In this movie, Jake Gyllenhaal, who is best-known for his role as a homosexual cowboy in Brokeback Mountain, plays Davis Mitchell, a banker working in the firm created by his father-in-law Phil (interpreted by Chris Cooper). He is a workaholic and he focuses more on his career than on his family life. So, he is as successful as a yuppie can be. But, one day, he loses his wife Julia (Heather Lind) in a car accident and develops a strange obsession for demolition.
A peculiar way of facing grief
Anyone who has ever lost someone he or she loved knows that there is no miracle solution to recover from such a tragedy. You can only make your best. Nonetheless, at the beginning of the movie, we feel a little bad while watching Jake Gyllenhaal – who is really convincing as a widower – act like an automat as if he were anaesthetized or numb and progressively become an outcast. Throughout the movie, Davis Mitchell keeps following the same rituals. This is shown on screen by the repetition of the same scenes where we see the main character’s hand putting down the remote control for the electric blinds or the alarm clock ringing. But, as the plot unfolds, Davis flies off the handle.
As he stubbornly requests a reimbursement for the few dollars he put in a defective food dispenser, he starts an ambiguous relationship with Karen Moreno (Naomi Watts), a customer service worker who is actually a junkie and a clueless single mother. From then on, he starts fleeing his in-laws and destroying everything that comes into his hands.
Using this metaphor, Jean-Marc Vallée gives his own vision of sorrow which differs from the inevitable fives stages of grief that are often described in American movies or TV shows. According to him, it is better to plumb the depths to resurface.
Wreck everything to start over
When Davis Mitchell demolishes his house and his environment, he discovers parts of his life to which he had never paid attention as well as the truth about his marriage. The clean break allows him to understand his late wife’s real personality and respect her will as she would have wanted him to. This idea that truth lies in the middle of chaos is also at the core of the story of Karen Moreno’s son Chris (Judah Lewis) who decides to stop playing a part and be himself after he has been literally knocked out.
In fact, this praise of destruction goes beyond mere grief.

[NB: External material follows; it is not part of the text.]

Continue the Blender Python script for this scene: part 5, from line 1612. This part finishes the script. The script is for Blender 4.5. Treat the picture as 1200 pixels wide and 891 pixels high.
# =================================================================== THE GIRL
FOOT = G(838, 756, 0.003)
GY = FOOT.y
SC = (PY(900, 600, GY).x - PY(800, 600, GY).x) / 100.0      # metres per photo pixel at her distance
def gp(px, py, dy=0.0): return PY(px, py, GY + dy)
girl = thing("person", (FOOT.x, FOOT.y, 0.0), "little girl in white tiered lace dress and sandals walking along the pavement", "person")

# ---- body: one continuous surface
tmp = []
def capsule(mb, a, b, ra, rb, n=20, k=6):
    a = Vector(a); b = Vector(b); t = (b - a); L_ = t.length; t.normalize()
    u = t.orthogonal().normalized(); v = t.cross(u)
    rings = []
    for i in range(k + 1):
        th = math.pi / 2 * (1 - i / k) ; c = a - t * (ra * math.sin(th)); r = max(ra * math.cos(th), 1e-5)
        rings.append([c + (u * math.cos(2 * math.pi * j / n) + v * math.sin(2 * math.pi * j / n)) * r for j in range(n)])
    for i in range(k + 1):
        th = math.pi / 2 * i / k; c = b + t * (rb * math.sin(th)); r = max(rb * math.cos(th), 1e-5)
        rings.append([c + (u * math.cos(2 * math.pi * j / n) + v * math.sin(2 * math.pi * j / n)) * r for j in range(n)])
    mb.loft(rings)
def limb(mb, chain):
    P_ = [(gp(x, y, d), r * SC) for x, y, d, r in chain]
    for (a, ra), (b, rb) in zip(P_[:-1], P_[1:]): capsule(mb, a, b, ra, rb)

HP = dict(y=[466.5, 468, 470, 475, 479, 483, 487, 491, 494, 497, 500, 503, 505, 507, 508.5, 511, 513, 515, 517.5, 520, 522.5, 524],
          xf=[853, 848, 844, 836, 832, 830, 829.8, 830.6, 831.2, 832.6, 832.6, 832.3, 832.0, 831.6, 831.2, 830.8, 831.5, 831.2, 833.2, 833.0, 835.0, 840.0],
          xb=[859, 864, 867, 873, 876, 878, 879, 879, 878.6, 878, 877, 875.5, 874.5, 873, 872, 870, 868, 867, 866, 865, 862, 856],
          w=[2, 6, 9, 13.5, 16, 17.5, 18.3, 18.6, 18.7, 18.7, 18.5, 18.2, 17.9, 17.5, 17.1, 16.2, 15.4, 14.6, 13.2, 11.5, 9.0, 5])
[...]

Jean-Marc Vallée seems to encourage the spectators to stop doing things by half and patch their lives up because, in the long run, everything ends up falling apart. So, best tackle problems head on in order to solve them once and for all.
Demolition, Jean-Marc Vallée, USA, 2016, 1h41, released on DVD and Blu-Ray in the USA on the 19th of July 2016 and in France on the 2nd of November 2016.